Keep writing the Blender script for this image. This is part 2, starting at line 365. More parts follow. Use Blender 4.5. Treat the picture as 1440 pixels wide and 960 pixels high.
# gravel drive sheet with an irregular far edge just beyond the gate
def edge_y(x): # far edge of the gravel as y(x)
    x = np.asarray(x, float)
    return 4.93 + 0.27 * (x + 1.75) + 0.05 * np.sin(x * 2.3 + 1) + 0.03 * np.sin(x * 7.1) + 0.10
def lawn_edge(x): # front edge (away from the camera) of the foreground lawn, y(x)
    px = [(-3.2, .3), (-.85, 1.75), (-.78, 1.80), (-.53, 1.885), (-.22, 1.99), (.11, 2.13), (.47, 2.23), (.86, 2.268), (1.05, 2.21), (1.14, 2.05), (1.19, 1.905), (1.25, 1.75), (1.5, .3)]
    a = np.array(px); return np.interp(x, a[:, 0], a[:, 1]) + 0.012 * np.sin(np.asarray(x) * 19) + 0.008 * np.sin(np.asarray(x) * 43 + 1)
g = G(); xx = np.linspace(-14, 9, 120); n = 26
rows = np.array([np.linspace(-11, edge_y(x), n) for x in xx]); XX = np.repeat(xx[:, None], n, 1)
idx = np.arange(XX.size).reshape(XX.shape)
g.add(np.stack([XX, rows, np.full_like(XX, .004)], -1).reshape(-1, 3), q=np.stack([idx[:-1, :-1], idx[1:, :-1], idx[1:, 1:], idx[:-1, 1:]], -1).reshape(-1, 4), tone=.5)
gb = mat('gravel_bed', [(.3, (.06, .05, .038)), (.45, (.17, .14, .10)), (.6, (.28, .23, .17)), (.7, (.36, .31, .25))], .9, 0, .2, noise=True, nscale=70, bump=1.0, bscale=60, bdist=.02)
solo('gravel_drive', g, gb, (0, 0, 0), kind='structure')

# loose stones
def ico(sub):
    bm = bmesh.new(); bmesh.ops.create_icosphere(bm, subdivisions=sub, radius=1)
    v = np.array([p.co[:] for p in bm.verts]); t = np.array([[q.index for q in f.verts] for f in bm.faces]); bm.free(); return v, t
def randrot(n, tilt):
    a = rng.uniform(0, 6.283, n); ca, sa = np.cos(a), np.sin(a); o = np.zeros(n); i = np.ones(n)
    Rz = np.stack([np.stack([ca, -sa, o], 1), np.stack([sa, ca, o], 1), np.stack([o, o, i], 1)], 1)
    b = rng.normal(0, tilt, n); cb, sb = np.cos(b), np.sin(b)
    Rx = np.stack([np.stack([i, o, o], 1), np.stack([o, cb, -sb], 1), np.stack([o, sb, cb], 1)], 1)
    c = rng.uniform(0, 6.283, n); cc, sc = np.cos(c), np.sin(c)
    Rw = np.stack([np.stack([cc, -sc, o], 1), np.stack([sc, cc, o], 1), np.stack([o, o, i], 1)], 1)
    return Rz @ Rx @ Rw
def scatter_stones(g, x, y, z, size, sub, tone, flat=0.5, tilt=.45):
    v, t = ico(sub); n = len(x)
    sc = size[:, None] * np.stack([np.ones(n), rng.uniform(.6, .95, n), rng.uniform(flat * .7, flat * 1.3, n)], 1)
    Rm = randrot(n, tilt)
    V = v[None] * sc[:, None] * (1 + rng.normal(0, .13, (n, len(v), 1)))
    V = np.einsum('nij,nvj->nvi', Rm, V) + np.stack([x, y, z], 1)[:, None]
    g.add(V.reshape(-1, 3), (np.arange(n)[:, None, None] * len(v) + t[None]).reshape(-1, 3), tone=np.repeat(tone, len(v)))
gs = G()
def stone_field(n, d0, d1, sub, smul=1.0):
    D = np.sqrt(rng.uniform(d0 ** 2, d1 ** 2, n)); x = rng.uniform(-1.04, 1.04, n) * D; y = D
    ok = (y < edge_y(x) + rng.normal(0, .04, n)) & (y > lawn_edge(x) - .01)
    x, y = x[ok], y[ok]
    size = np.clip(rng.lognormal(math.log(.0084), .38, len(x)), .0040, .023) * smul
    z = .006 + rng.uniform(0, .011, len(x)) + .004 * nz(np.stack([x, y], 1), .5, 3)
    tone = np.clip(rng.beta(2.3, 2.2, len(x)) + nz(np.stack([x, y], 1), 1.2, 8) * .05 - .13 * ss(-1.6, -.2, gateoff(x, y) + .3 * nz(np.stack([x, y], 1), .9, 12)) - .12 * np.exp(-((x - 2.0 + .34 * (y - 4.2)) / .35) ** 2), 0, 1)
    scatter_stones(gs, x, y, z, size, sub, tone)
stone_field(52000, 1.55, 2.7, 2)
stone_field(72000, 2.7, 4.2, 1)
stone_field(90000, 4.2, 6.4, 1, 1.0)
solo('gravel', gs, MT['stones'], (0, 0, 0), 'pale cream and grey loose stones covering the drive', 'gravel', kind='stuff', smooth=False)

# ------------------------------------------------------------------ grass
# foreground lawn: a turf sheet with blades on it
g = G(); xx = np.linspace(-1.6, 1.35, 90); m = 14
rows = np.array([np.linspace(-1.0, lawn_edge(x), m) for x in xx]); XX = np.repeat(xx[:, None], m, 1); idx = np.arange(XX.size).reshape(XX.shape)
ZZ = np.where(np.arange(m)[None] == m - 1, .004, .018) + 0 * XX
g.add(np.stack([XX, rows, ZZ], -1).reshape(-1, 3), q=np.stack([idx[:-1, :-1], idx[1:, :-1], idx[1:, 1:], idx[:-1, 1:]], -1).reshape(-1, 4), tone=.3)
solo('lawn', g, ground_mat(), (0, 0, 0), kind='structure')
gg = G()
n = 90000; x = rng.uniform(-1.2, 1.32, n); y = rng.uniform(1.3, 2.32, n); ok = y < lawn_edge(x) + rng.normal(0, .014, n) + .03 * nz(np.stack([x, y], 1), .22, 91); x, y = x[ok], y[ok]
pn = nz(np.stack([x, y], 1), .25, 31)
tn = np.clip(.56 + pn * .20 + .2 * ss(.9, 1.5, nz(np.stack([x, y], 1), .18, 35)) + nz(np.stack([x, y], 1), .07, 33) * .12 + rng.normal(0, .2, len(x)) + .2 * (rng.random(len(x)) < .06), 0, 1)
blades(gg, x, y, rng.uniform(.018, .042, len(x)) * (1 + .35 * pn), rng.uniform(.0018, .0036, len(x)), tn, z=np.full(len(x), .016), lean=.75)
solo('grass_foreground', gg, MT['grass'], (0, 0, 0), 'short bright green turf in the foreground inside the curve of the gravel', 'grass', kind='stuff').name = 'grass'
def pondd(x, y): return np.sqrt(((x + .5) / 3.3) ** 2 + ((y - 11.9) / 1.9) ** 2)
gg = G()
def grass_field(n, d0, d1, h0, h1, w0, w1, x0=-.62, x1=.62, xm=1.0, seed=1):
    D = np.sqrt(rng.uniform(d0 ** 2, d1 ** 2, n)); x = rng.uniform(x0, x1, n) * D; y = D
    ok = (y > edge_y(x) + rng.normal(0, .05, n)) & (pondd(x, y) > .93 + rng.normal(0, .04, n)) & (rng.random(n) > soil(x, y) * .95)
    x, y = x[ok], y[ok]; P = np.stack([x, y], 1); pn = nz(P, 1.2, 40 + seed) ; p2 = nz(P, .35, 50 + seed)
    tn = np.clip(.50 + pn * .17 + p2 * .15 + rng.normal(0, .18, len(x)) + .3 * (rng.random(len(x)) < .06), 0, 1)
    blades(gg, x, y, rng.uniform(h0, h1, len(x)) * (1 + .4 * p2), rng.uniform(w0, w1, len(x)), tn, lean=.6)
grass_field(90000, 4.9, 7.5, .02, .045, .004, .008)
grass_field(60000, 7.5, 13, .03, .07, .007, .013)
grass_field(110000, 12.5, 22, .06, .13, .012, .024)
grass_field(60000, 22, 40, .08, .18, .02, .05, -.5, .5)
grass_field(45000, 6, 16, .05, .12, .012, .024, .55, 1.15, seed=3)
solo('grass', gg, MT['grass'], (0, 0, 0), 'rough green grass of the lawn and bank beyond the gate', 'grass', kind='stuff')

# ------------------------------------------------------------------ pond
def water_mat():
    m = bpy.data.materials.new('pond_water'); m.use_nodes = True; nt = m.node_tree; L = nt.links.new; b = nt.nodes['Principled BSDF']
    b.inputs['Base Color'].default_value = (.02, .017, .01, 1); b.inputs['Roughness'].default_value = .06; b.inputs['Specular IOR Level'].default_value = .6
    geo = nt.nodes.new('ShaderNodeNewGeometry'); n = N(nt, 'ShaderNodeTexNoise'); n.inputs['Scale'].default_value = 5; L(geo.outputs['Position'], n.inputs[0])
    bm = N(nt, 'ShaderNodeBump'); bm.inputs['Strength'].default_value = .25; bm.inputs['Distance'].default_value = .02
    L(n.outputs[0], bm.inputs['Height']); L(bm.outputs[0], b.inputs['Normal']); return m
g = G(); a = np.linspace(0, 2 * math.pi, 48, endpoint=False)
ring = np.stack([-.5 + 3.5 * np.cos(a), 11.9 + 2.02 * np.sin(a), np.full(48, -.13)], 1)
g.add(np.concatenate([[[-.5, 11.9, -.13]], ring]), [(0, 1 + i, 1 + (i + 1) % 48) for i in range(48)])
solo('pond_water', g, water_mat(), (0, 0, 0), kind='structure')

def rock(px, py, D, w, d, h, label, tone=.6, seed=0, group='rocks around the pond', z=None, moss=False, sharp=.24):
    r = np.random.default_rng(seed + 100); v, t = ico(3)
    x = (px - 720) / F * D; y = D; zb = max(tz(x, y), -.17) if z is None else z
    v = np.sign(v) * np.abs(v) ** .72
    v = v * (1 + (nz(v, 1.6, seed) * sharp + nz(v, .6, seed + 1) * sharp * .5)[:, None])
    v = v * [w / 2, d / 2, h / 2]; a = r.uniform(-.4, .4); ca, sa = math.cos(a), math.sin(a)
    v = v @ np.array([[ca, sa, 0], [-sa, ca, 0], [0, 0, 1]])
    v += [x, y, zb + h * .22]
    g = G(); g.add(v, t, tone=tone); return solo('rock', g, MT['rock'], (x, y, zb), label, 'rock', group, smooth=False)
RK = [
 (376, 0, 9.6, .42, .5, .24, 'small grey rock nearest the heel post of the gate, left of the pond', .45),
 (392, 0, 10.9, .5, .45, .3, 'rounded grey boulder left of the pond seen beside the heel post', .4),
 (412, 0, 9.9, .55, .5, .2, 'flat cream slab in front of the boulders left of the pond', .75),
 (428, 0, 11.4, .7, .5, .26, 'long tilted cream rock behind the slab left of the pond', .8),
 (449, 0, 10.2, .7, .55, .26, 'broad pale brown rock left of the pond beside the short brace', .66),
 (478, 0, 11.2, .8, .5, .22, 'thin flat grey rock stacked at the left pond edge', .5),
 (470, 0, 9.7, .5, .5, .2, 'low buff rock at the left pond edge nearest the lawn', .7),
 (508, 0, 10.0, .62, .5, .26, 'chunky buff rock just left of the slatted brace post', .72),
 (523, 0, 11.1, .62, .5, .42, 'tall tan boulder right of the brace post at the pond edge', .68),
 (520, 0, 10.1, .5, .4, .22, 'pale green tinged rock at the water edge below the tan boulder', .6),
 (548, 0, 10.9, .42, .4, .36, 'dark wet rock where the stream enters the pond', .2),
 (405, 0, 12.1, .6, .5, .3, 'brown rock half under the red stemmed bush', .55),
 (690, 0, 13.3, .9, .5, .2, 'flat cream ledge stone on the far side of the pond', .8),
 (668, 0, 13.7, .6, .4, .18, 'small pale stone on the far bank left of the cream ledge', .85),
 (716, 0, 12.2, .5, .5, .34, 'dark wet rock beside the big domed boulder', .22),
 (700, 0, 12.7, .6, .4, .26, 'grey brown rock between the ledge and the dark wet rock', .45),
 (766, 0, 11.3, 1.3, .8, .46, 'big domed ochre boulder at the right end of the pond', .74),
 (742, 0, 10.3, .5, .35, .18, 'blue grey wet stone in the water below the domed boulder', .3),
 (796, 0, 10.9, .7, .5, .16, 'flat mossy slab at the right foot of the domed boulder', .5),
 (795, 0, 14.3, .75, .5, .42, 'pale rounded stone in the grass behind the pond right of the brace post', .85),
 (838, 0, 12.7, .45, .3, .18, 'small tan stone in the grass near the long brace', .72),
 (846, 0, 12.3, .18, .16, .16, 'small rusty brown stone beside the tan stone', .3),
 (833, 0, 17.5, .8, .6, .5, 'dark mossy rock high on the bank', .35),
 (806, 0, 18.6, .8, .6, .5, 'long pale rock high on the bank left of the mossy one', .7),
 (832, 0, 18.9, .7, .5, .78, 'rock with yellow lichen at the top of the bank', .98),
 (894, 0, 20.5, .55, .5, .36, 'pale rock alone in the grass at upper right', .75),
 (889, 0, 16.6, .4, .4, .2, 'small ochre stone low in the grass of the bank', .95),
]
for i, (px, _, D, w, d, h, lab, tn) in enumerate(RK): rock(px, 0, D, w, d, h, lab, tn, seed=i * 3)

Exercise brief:
Repeat word for word the stretch of lines from the one with "stone_field(72000, 2.7, 4.2, 1)" down to the one with "solo('gravel', gs, MT['stones'], (0, 0, 0), 'pale", both included.

Right answer:
stone_field(72000, 2.7, 4.2, 1)
stone_field(90000, 4.2, 6.4, 1, 1.0)
solo('gravel', gs, MT['stones'], (0, 0, 0), 'pale cream and grey loose stones covering the drive', 'gravel', kind='stuff', smooth=False)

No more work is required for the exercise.